Eras la oveja díscola y extraña para el grupo. Seguramente habías llegado a ese
punto de recuperar en septiembre porque no te habías esforzado, porque no
habías puesto empeño o en opinión de algunos miembros de la familia (incluido
el primo repelente avalado con matriculas de honor y diplomas de buena
conducta) porque “te había dado la gana”. En mi caso en dos años consecutivos,
confieso que incluso me quedó pendiente para septiembre la gimnasia. Lo se. Es
muy triste. Pero es que a mi lo de ejercitar el corpore por muy sano que fuese me superaba.
Prefería
ejercitar la mens, aunque luego
sobre el papel mis notas fuesen un claro ejemplo de fracaso escolar. Mi título
de Bachillerato Unificado Polivalente, empieza en un año determinado y se da
por concluido y aprobado finalmente siete años después. No me extenderé en
describir este lamentable proceso. Solo diré que cursé 3 veces 3º de BUP y 2
veces COU.
Cada año se repetía el mismo proceso y el
resultado era el mismo. Pero lo que más me desconcertaba era la cantidad ingente
de datos que diariamente embutían mis profesores en mi mente. Datos que me
parecían a todas luces inútiles. Datos que se me cruzaban como en una sopa de letras
hasta perder el sentido. Conceptos que no comprendía. Y la respuesta de los
mayores de la tribu era siempre la misma. Que el día menos esperado esos datos
me resultarían totalmente útiles. Pues mira que bien.
A
estas alturas de mi vida, comprendo por fin todo este proceso, me da penita la
niña que se esforzaba por retener conceptos sin lograrlo y agradezco a casi
todos los profesores y todas las profesoras que me han enseñado a lo largo de
mi vida diferentes materias. Resulta muy útil a la hora de pegarle la paliza al
repelente coleccionista de diplomas y matriculas de honor jugando al Trivial.
Que descanso por fin.
Pero
es ahora en estos tiempos locos y desesperados cuando recuerdo cada vez más
algo que me enseñaron en COU. La diferencia entre Historia e intrahistoria.
El
filosofo (entre otras cosas) Miguel de Unamuno (que en julio de 1936 se acercó tanto
al Lado Oscuro que cuando quiso reaccionar acabó como un héroe griego condenado
por aquellos a los que había apoyado y ensalzado a arresto domiciliario) antes
de mirar tanto al abismo que el abismo se adueñó de su alma trajo a la
Península las teorías de otro filosofo del Norte de Europa.

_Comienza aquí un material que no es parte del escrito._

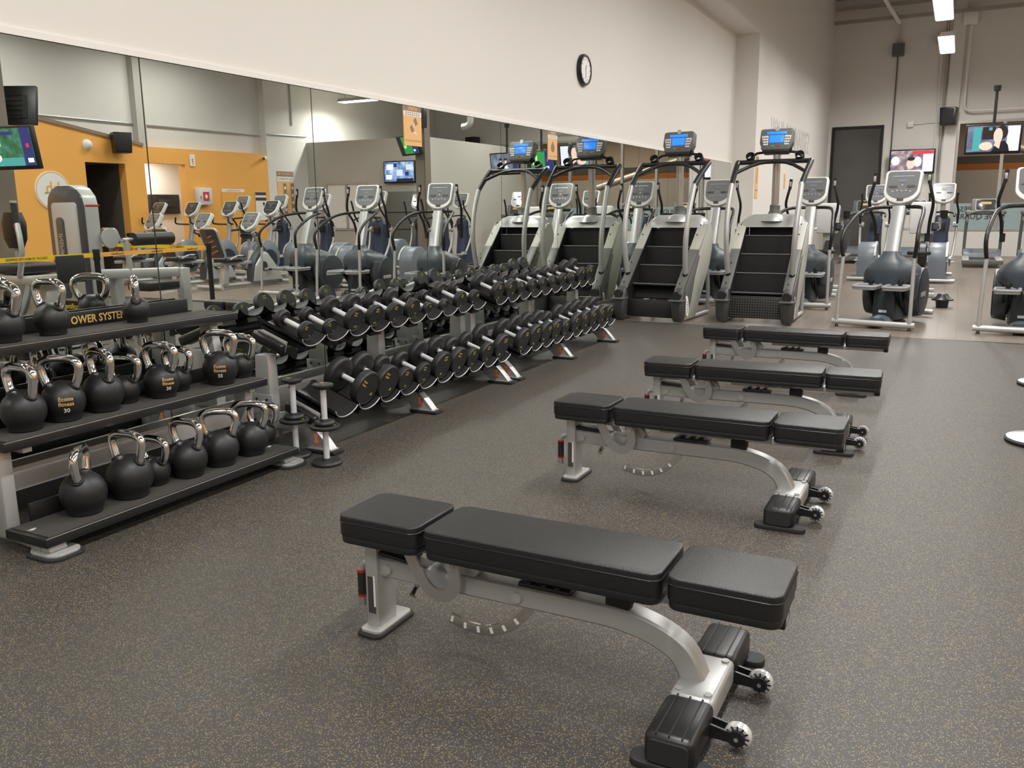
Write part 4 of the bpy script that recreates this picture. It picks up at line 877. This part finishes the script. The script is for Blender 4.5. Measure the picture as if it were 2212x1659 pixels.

Unamuno parió una teoría fascinante y
actualmente vigente. La intrahistoria.
Pero
iré por partes. La mayoría de los que manejan a su antojo la vida del pueblo
llano se muere por ver que su nombre aparecerá en letras de molde en las
páginas más brillantes de la Historia sin importarles que para ello los que les
mantienen en sus cargos con sueldos públicos escandalosos, fenezcan en el
intento. Son como ganaderos que exprimen a sus vacas (nosotros) sin tener la
cortesía tan solo de calentarse las manos antes de tocar sus ubres para el
ordeño.
Buena
muestra es la crisis actual en que nos hayamos inmersos. Una crisis que también
hay que decir que responde a esos ciclos malsanos que los humanos repetimos
hasta que llega la próxima caída en picado.
Los
que la han provocado no pasarán precisamente por ser grandes administradores y
estadistas. Sino todo lo contrario. Por ser unos egoístas descomunales que han
devorado a su paso todo lo que los demás han construido con tanto esfuerzo.
Lo que olvidan es que si matan a las vacas
de hambre llegará un día que las vacas no darán más leche y morirán exhaustas y
que de paso ellos también morirán y sus nombres serán escupidos más que
pronunciados o alabados.
Por
eso me encanta ser parte de la mayoría que teje cada día de forma milagrosa la
Intrahistoria. La historia que no se lee, que parece que nadie recordará. La
gente. Formo parte de un grupo vivo, vibrante y maravilloso. El pueblo llano.
Los
y las que sufren, padecen, ríen, aman, trabajan, crecen, maduran, sueñan…el
pueblo llano. Nacemos sin pretensiones. Luchamos y crecemos con la esperanza
diaria de hacer las cosas bien, de no fastidiar a los demás. Con la certeza de
que nuestro sueño será reparador porque cada noche antes de cerrar los ojos al
hacer balance de lo vivido, hecho y trabajado hemos estado a la altura. A
nuestra altura. Que es mucha.
Tal
vez nuestros nombres no aparezcan en las enciclopedias. Tal vez cuando no ya no
estemos, cuando nuestros cuerpos no hagan sombra, cuando nuestra voz ya no
produzca eco, nadie nos recuerde. Pero no importa. Porque la suma de nuestros
logros, cada fibra que tejemos para crear de forma inconsciente (y ese es el
milagro que no tenemos idea de lo valiosos y maravillosos que somos) la
intrahistoria, es lo que al fin y al cabo hace posible que algunos y algunas mediocres
con pretensiones logren que sus nombres sean recordados.
Aunque
tal y como esta el patio más les valdría rezar con dedicación para que sus
nombres sean olvidados. Porque ellos y ellas han creado y alimentado la
pesadilla actual.
Para nosotros los de la intrahistoria lo
mejor es que siempre tendremos el sueño de los justos. Y eso no tiene precio.